You just can’t defend this on the basis of “past practice.” But even if you believe that the Republicans are responsible, Blago has had more than five years to fix it. But things have gotten worse at Howe, evidently. With Blago and the Democrats, it’s all talk and no action. In Illinois anyway, Democrats in no way deserve the
label of defenders of the least powerful among us.
Comment by Cassandra Friday, Jun 13, 08 @ 11:55 am
I don’t believe that they have done a good job either, but no one does a better job of diverting money away from its intended purpose than the Chicago/Illinois machine Democrats. (or in homage to Kass - the Illinois combine)
Comment by Plutocrat03 Friday, Jun 13, 08 @ 11:56 am
Pluto, I also said:
==Was the Bush/Hastert/McConnell era in Washington conservative? In what sense of the word?==
They weren’t so great with the money when they ran the store.
Comment by wordslinger Friday, Jun 13, 08 @ 11:58 am
These stories are getting to be about as common as “Dog bites Man” or “Feds subpoena Blago agency files.”
Time and again, our most competent Constitutional Officer, his strong staff and independent auditors, all no axes to grind find a State agency run less competently than the average 7-Eleven.
Where’s the outrage?
When does SOMEONE say “enough is enough?”
How can a General Assembly even consider handing $34 billion in new capital spending to this group when they can’t responsibly manage the basic accounting, contract management, and budgeting processes for the operating budget?
Comment by Arthur Andersen Friday, Jun 13, 08 @ 1:14 pm
In our area of DHS, we were asked if we needed a shredder. Our supervisor agreed that we did and tried to order a “cross cut” shredder to insure that data could not be retrieved. DHS, instead ordered a whole bunch of “ribbon” shredders and distributed them. After using the shredders for a few days, they needed to be emptied. As we did so, we noticed that these “ribbon” shredders basically left lines of reports intact so each slice of report would have a full line of data that was easily read just as my supervisor had predicted. It was suggested that we return the shredders to the company in exchange for the type we needed. Upper management’s answer was that the company would not take them back and that we were not to use them, so now the shredders just sit here and take up space. We have a large commercial type shredder that is in a central location, but there is no one to run it most of the time or it is need of maintenance that we cannot afford so the stuff to be shredded just sits around in boxes stashed here and there.

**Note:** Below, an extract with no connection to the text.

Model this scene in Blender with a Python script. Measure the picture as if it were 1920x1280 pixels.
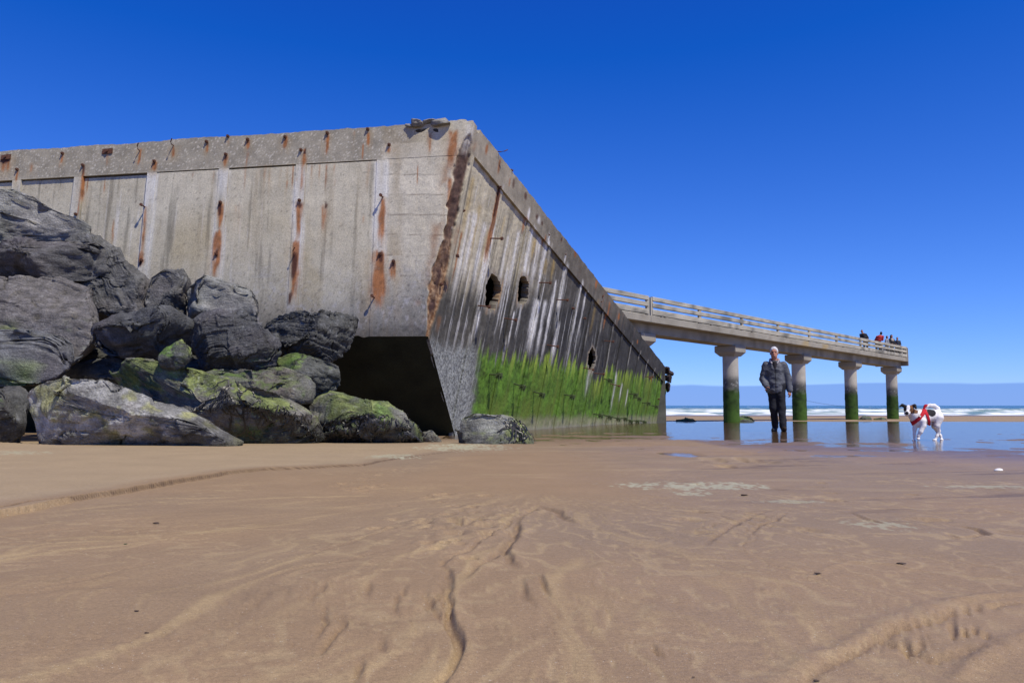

Comment by Sweet Polly Purebred Friday, Jun 13, 08 @ 1:31 pm
SPP….I said it before and I’ll say it again: Yikes!
I’ll bet they got a great deal on all the ribbon-style shredders….the kind nobody can use just for that reason. They probably threw in some 15″ monochrome computer monitors to seal the deal!
Comment by Vote Quimby! Friday, Jun 13, 08 @ 1:57 pm
VQ - You are always so quick! Actually they threw in some of those new fangled high tech erasable monitors - the kind you just shake if you make a mistake, I think they are called Etch-A-Sketch’s?
Comment by Sweet Polly Purebred Friday, Jun 13, 08 @ 2:06 pm
A Citizen Friday, Jun 13, 08 @ 10:03 am:
Do Florida and Texas still have their super-agency concept, or did they finally scrap it?
Comment by Anonymous Friday, Jun 13, 08 @ 3:30 pm
Anon - Florida scrapped their “Super DHS” just 2 years after it was created. They found that the agency was just so big that they could not maintain it. There were problems with keeping track of people, equipment, services, money, etc. I cannot speak to the Texas super agency.
Comment by Sweet Polly Purebred Friday, Jun 13, 08 @ 3:35 pm
The folks at DHS are trying to do their jobs, but what we see when government takes over an ever-growing bureucracy is waste. Big government fleeces us worse than big business does. With big business, you have the choice of doing business with them. We don’t get that freedom when voters believe that big government can handle the job.
The more we mandate governments to do what we should be doing for ourselves, the more money we waste and the poorer the job.
We need smaller government and freedom of choice.
It doesn’t matter which party, either. A problem isn’t the sincerity or professionalism, a problem is in the belief that a government should be empowered to take our money and spend it to provide what we should be providing on our own.
We have too many voters instantly believing in obsolete management theory that centralizing decision making through a government body is an efficient way to provide societal needs. The proof is around us and it points out that the opposite is true.
This is no longer the industrial age where government is populated with WWII team building veterans offering a single flavor of a product or service.
Smaller, more efficient governments allows for better citizen control and more fiscal efficiencies. DHS continues to demonstrate why we shouldn’t be centralizing government services in the 21st Century, and why we need to modernize our thinking.
Comment by VanillaMan Friday, Jun 13, 08 @ 3:36 pm
VM - As a DHS insider all I can say is AMEN!
Comment by Sweet Polly Purebred Friday, Jun 13, 08 @ 3:48 pm
I also plead guilty to working for DHS. Say anything bad about DHS, it’s most likely true at least three days a week.
But let’s put the blame squarely on Jim Edgar and Gary MacDougal, the governor and his policy advisor who came up with the concept of DHS. It’s true that Blagojevich has not done a good job of running DHS, but the creation of the “mega-agency” was Edgar’s baby all the way.
And yes, Howe has been a mess for 20 years. Accreditation was lost in the past, but restored within a few months, as I recall. But the staff reductions, forced overtime and hiring problems at DHS/CMS have made a bad situation worse.